BEGIN Stored records
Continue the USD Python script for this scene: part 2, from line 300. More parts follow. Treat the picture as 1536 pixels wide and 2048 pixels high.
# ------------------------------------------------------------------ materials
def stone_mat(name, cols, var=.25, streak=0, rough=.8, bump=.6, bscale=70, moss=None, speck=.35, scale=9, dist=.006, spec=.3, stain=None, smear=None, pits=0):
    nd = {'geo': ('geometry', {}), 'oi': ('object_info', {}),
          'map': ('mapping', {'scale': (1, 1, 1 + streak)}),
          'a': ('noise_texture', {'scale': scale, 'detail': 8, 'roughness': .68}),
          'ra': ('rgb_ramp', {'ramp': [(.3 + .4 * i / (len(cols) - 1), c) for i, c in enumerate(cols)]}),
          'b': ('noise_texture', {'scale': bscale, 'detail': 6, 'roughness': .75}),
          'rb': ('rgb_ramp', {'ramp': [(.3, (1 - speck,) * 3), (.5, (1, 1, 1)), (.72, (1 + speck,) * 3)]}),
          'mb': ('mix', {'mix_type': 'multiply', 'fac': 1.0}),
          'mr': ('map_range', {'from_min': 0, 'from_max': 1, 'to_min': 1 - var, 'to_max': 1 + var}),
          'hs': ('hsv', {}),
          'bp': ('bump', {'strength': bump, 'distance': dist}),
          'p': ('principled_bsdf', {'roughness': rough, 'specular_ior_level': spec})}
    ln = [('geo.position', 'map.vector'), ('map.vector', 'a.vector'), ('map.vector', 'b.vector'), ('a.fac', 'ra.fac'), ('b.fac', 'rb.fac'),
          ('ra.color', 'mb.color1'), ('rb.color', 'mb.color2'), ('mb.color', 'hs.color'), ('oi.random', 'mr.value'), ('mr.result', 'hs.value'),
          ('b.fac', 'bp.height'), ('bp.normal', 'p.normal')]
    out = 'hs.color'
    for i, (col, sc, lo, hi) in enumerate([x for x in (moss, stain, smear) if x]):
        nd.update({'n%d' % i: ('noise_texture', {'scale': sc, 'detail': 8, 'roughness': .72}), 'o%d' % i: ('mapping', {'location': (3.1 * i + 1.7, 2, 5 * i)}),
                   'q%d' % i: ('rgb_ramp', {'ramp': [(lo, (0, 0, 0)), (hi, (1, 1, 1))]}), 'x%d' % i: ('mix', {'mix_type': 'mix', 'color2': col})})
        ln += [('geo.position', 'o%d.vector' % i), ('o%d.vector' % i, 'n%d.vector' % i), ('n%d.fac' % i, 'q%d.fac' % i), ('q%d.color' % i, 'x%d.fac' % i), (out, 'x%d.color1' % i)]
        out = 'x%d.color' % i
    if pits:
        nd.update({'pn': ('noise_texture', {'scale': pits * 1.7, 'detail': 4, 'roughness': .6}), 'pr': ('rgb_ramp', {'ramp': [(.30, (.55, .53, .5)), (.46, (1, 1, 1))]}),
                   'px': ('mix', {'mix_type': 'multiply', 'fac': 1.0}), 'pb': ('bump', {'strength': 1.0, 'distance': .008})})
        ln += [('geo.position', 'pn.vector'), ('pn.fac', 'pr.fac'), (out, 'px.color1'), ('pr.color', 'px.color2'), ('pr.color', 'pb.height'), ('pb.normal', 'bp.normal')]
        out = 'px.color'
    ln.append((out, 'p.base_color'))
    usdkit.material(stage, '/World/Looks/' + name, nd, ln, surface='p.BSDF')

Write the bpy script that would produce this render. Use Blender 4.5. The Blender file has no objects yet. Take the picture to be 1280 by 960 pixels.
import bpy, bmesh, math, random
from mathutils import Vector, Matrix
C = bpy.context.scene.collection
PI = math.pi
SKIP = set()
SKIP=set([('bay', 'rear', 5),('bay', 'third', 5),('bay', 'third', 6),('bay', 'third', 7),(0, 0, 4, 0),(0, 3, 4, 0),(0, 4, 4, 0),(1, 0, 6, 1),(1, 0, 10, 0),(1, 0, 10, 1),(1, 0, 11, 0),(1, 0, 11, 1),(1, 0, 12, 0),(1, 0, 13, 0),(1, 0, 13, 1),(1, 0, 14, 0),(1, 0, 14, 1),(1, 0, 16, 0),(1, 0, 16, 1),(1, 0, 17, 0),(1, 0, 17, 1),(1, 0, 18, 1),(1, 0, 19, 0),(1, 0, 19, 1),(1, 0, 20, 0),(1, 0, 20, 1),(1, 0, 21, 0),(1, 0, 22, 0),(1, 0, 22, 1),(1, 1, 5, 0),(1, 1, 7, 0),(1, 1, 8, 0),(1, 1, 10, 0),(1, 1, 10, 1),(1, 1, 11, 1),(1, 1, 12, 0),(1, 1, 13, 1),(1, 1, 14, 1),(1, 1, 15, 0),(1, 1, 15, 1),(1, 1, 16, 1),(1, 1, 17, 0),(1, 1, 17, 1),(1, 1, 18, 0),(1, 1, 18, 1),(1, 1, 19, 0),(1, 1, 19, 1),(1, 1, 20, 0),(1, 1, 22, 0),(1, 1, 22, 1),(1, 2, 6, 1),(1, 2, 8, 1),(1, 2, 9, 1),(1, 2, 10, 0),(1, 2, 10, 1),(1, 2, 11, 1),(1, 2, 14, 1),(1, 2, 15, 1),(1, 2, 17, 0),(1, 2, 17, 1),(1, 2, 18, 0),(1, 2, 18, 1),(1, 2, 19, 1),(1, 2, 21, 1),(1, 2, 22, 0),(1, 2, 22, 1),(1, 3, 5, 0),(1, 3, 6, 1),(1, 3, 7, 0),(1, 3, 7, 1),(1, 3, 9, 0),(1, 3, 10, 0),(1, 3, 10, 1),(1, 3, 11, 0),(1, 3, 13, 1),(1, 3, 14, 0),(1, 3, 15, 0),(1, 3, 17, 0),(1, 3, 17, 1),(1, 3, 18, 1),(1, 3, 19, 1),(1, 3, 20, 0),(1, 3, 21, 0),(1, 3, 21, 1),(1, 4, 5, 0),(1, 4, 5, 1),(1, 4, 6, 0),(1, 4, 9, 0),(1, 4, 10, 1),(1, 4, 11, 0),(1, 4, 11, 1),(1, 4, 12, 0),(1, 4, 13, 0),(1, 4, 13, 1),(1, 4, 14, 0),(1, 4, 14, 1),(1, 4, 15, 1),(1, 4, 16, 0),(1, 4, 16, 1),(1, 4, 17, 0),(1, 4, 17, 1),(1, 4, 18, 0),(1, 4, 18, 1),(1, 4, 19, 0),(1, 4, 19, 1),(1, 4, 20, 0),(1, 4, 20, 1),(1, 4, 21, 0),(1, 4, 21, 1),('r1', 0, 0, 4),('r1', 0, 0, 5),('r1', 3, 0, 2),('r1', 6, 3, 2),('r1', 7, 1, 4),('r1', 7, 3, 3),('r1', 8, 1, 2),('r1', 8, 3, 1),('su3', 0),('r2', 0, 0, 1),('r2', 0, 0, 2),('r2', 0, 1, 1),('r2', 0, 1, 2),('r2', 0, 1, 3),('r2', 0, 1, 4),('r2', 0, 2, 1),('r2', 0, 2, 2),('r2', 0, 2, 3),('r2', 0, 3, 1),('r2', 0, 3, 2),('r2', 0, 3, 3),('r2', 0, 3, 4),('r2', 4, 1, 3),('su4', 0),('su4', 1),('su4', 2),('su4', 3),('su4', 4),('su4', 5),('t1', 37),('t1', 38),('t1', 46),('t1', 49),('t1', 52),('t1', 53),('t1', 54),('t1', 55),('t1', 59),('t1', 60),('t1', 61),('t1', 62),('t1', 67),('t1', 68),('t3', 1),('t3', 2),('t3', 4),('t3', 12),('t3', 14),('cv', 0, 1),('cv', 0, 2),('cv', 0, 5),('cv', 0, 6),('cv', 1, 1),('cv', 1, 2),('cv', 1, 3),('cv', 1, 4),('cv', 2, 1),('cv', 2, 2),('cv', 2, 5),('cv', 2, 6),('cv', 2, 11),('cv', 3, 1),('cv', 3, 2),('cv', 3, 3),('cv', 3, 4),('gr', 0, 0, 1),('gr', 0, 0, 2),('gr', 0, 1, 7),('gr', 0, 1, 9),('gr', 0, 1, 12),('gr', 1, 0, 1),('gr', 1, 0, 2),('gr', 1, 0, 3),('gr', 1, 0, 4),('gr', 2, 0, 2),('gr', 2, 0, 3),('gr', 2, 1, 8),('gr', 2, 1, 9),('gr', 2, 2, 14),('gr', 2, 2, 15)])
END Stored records
### Short problem:
Leave out every line without the string "scene" and copy the rest.

### Task answer:
Continue the USD Python script for this scene: part 2, from line 300. More parts follow. Treat the picture as 1536 pixels wide and 2048 pixels high.
C = bpy.context.scene.collection